▶ _What the task requires_
Give every line of the data again, unchanged, but with no pictures.

▶ _Supplied material_
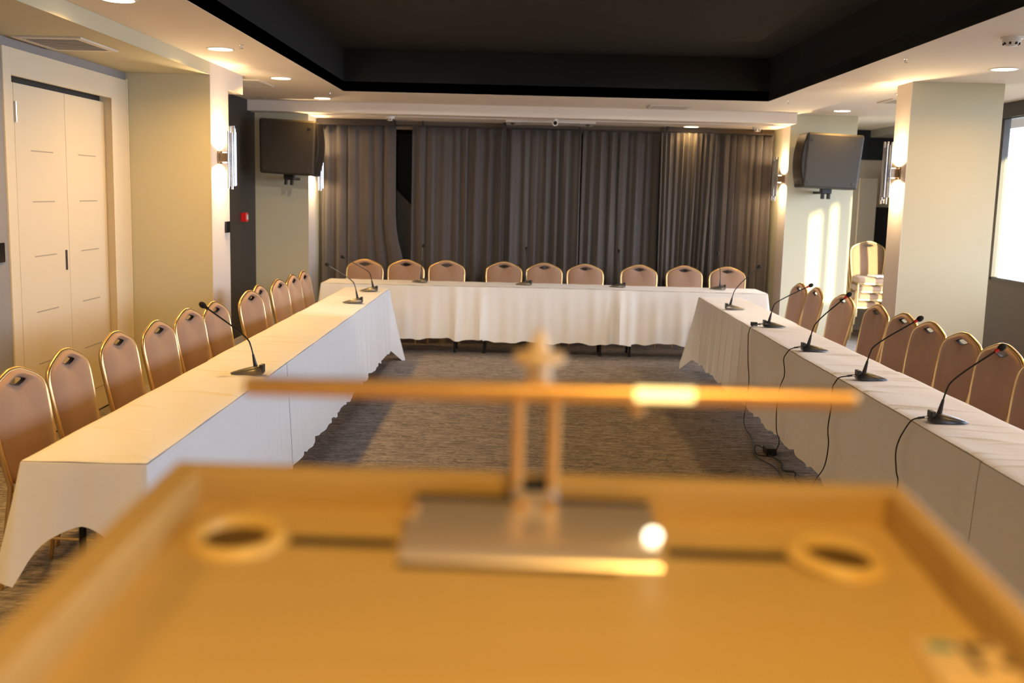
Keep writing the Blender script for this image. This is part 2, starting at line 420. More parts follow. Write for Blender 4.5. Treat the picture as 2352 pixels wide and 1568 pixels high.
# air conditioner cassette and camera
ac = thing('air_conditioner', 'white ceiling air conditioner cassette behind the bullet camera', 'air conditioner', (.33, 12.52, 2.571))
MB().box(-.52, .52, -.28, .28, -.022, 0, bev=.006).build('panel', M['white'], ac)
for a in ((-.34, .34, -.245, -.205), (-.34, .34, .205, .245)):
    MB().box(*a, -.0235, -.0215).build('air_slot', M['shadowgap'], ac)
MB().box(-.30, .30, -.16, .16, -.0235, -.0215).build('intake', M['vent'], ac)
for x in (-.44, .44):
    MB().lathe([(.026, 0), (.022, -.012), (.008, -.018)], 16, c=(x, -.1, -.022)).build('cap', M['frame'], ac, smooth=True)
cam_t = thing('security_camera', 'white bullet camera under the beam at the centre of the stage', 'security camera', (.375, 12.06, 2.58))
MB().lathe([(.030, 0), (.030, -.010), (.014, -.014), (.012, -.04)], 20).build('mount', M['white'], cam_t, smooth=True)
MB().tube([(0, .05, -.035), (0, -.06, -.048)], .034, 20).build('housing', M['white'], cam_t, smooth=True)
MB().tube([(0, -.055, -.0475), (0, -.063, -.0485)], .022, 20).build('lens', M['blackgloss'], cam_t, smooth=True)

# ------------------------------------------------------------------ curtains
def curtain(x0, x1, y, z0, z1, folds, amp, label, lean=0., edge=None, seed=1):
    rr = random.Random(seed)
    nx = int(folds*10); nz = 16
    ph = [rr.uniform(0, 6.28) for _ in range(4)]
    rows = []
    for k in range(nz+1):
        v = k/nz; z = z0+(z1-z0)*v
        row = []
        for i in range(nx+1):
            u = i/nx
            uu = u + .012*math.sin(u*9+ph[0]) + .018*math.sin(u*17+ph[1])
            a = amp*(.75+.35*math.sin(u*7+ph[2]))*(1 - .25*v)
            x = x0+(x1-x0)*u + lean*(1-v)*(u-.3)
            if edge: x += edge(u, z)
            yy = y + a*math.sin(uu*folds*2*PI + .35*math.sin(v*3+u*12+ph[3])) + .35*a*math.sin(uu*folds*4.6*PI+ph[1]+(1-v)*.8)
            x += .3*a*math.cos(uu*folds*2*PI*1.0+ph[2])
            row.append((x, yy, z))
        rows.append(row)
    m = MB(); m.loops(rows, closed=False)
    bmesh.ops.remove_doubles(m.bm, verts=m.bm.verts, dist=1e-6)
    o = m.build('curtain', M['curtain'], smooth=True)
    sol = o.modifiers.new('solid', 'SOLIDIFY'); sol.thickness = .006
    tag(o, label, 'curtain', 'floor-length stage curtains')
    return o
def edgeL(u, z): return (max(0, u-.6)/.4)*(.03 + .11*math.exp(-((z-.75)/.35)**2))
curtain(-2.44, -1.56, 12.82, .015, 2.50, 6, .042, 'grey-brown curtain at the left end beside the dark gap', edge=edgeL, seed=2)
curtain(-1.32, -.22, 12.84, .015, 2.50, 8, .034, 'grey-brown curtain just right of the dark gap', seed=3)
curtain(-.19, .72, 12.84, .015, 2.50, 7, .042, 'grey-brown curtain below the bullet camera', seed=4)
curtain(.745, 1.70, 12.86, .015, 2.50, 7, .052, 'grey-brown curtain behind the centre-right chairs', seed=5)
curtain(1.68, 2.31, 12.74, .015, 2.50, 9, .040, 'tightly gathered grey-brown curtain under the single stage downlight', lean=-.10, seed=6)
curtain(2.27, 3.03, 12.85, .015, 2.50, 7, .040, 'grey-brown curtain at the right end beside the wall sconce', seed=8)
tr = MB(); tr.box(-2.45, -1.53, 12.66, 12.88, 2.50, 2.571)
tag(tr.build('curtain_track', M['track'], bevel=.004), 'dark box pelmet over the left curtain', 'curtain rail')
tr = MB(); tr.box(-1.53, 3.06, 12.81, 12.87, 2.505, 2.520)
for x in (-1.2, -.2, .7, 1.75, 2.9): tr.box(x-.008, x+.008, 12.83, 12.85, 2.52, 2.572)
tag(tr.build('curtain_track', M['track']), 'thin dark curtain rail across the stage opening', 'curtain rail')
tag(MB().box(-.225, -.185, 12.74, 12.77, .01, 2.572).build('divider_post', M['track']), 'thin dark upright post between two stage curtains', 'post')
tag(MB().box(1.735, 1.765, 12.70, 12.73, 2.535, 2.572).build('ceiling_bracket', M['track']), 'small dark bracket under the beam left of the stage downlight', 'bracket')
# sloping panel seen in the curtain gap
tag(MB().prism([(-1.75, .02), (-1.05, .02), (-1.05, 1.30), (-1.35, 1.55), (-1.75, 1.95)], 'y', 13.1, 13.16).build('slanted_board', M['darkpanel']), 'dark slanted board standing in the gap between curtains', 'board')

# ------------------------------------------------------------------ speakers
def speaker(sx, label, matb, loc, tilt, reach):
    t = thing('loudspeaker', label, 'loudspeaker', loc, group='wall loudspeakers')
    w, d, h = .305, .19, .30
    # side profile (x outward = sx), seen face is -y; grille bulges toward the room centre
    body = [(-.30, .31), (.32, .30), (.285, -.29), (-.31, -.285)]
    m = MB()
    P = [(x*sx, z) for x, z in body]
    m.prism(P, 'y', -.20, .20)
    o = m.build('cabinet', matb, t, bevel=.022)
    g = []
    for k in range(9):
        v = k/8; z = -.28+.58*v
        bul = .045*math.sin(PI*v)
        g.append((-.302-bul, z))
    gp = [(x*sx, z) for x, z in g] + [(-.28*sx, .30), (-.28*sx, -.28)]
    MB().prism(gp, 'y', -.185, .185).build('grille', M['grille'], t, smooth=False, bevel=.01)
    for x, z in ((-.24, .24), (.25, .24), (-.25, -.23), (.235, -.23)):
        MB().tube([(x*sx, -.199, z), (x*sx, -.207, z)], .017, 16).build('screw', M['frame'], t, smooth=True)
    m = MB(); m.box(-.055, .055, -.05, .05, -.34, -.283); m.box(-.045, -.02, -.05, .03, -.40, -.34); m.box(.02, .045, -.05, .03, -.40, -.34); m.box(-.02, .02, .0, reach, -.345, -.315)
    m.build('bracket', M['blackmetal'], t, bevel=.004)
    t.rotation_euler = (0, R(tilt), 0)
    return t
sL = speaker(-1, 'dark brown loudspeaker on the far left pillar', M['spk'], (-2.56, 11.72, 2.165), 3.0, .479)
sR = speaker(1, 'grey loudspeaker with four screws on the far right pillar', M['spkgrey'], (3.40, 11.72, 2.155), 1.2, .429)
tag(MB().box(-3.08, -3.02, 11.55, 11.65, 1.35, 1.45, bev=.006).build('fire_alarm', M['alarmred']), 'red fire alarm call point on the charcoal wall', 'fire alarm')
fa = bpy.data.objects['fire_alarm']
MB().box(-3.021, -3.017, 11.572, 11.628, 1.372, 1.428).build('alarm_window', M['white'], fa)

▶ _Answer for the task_
Keep writing the Blender script for this image. This is part 2, starting at line 420. More parts follow. Write for Blender 4.5. Treat the picture as 2352 pixels wide and 1568 pixels high.
# air conditioner cassette and camera
ac = thing('air_conditioner', 'white ceiling air conditioner cassette behind the bullet camera', 'air conditioner', (.33, 12.52, 2.571))
MB().box(-.52, .52, -.28, .28, -.022, 0, bev=.006).build('panel', M['white'], ac)
for a in ((-.34, .34, -.245, -.205), (-.34, .34, .205, .245)):
    MB().box(*a, -.0235, -.0215).build('air_slot', M['shadowgap'], ac)
MB().box(-.30, .30, -.16, .16, -.0235, -.0215).build('intake', M['vent'], ac)
for x in (-.44, .44):
    MB().lathe([(.026, 0), (.022, -.012), (.008, -.018)], 16, c=(x, -.1, -.022)).build('cap', M['frame'], ac, smooth=True)
cam_t = thing('security_camera', 'white bullet camera under the beam at the centre of the stage', 'security camera', (.375, 12.06, 2.58))
MB().lathe([(.030, 0), (.030, -.010), (.014, -.014), (.012, -.04)], 20).build('mount', M['white'], cam_t, smooth=True)
MB().tube([(0, .05, -.035), (0, -.06, -.048)], .034, 20).build('housing', M['white'], cam_t, smooth=True)
MB().tube([(0, -.055, -.0475), (0, -.063, -.0485)], .022, 20).build('lens', M['blackgloss'], cam_t, smooth=True)

# ------------------------------------------------------------------ curtains
def curtain(x0, x1, y, z0, z1, folds, amp, label, lean=0., edge=None, seed=1):
    rr = random.Random(seed)
    nx = int(folds*10); nz = 16
    ph = [rr.uniform(0, 6.28) for _ in range(4)]
    rows = []
    for k in range(nz+1):
        v = k/nz; z = z0+(z1-z0)*v
        row = []
        for i in range(nx+1):
            u = i/nx
            uu = u + .012*math.sin(u*9+ph[0]) + .018*math.sin(u*17+ph[1])
            a = amp*(.75+.35*math.sin(u*7+ph[2]))*(1 - .25*v)
            x = x0+(x1-x0)*u + lean*(1-v)*(u-.3)
            if edge: x += edge(u, z)
            yy = y + a*math.sin(uu*folds*2*PI + .35*math.sin(v*3+u*12+ph[3])) + .35*a*math.sin(uu*folds*4.6*PI+ph[1]+(1-v)*.8)
            x += .3*a*math.cos(uu*folds*2*PI*1.0+ph[2])
            row.append((x, yy, z))
        rows.append(row)
    m = MB(); m.loops(rows, closed=False)
    bmesh.ops.remove_doubles(m.bm, verts=m.bm.verts, dist=1e-6)
    o = m.build('curtain', M['curtain'], smooth=True)
    sol = o.modifiers.new('solid', 'SOLIDIFY'); sol.thickness = .006
    tag(o, label, 'curtain', 'floor-length stage curtains')
    return o
def edgeL(u, z): return (max(0, u-.6)/.4)*(.03 + .11*math.exp(-((z-.75)/.35)**2))
curtain(-2.44, -1.56, 12.82, .015, 2.50, 6, .042, 'grey-brown curtain at the left end beside the dark gap', edge=edgeL, seed=2)
curtain(-1.32, -.22, 12.84, .015, 2.50, 8, .034, 'grey-brown curtain just right of the dark gap', seed=3)
curtain(-.19, .72, 12.84, .015, 2.50, 7, .042, 'grey-brown curtain below the bullet camera', seed=4)
curtain(.745, 1.70, 12.86, .015, 2.50, 7, .052, 'grey-brown curtain behind the centre-right chairs', seed=5)
curtain(1.68, 2.31, 12.74, .015, 2.50, 9, .040, 'tightly gathered grey-brown curtain under the single stage downlight', lean=-.10, seed=6)
curtain(2.27, 3.03, 12.85, .015, 2.50, 7, .040, 'grey-brown curtain at the right end beside the wall sconce', seed=8)
tr = MB(); tr.box(-2.45, -1.53, 12.66, 12.88, 2.50, 2.571)
tag(tr.build('curtain_track', M['track'], bevel=.004), 'dark box pelmet over the left curtain', 'curtain rail')
tr = MB(); tr.box(-1.53, 3.06, 12.81, 12.87, 2.505, 2.520)
for x in (-1.2, -.2, .7, 1.75, 2.9): tr.box(x-.008, x+.008, 12.83, 12.85, 2.52, 2.572)
tag(tr.build('curtain_track', M['track']), 'thin dark curtain rail across the stage opening', 'curtain rail')
tag(MB().box(-.225, -.185, 12.74, 12.77, .01, 2.572).build('divider_post', M['track']), 'thin dark upright post between two stage curtains', 'post')
tag(MB().box(1.735, 1.765, 12.70, 12.73, 2.535, 2.572).build('ceiling_bracket', M['track']), 'small dark bracket under the beam left of the stage downlight', 'bracket')
# sloping panel seen in the curtain gap
tag(MB().prism([(-1.75, .02), (-1.05, .02), (-1.05, 1.30), (-1.35, 1.55), (-1.75, 1.95)], 'y', 13.1, 13.16).build('slanted_board', M['darkpanel']), 'dark slanted board standing in the gap between curtains', 'board')

# ------------------------------------------------------------------ speakers
def speaker(sx, label, matb, loc, tilt, reach):
    t = thing('loudspeaker', label, 'loudspeaker', loc, group='wall loudspeakers')
    w, d, h = .305, .19, .30
    # side profile (x outward = sx), seen face is -y; grille bulges toward the room centre
    body = [(-.30, .31), (.32, .30), (.285, -.29), (-.31, -.285)]
    m = MB()
    P = [(x*sx, z) for x, z in body]
    m.prism(P, 'y', -.20, .20)
    o = m.build('cabinet', matb, t, bevel=.022)
    g = []
    for k in range(9):
        v = k/8; z = -.28+.58*v
        bul = .045*math.sin(PI*v)
        g.append((-.302-bul, z))
    gp = [(x*sx, z) for x, z in g] + [(-.28*sx, .30), (-.28*sx, -.28)]
    MB().prism(gp, 'y', -.185, .185).build('grille', M['grille'], t, smooth=False, bevel=.01)
    for x, z in ((-.24, .24), (.25, .24), (-.25, -.23), (.235, -.23)):
        MB().tube([(x*sx, -.199, z), (x*sx, -.207, z)], .017, 16).build('screw', M['frame'], t, smooth=True)
    m = MB(); m.box(-.055, .055, -.05, .05, -.34, -.283); m.box(-.045, -.02, -.05, .03, -.40, -.34); m.box(.02, .045, -.05, .03, -.40, -.34); m.box(-.02, .02, .0, reach, -.345, -.315)
    m.build('bracket', M['blackmetal'], t, bevel=.004)
    t.rotation_euler = (0, R(tilt), 0)
    return t
sL = speaker(-1, 'dark brown loudspeaker on the far left pillar', M['spk'], (-2.56, 11.72, 2.165), 3.0, .479)
sR = speaker(1, 'grey loudspeaker with four screws on the far right pillar', M['spkgrey'], (3.40, 11.72, 2.155), 1.2, .429)
tag(MB().box(-3.08, -3.02, 11.55, 11.65, 1.35, 1.45, bev=.006).build('fire_alarm', M['alarmred']), 'red fire alarm call point on the charcoal wall', 'fire alarm')
fa = bpy.data.objects['fire_alarm']
MB().box(-3.021, -3.017, 11.572, 11.628, 1.372, 1.428).build('alarm_window', M['white'], fa)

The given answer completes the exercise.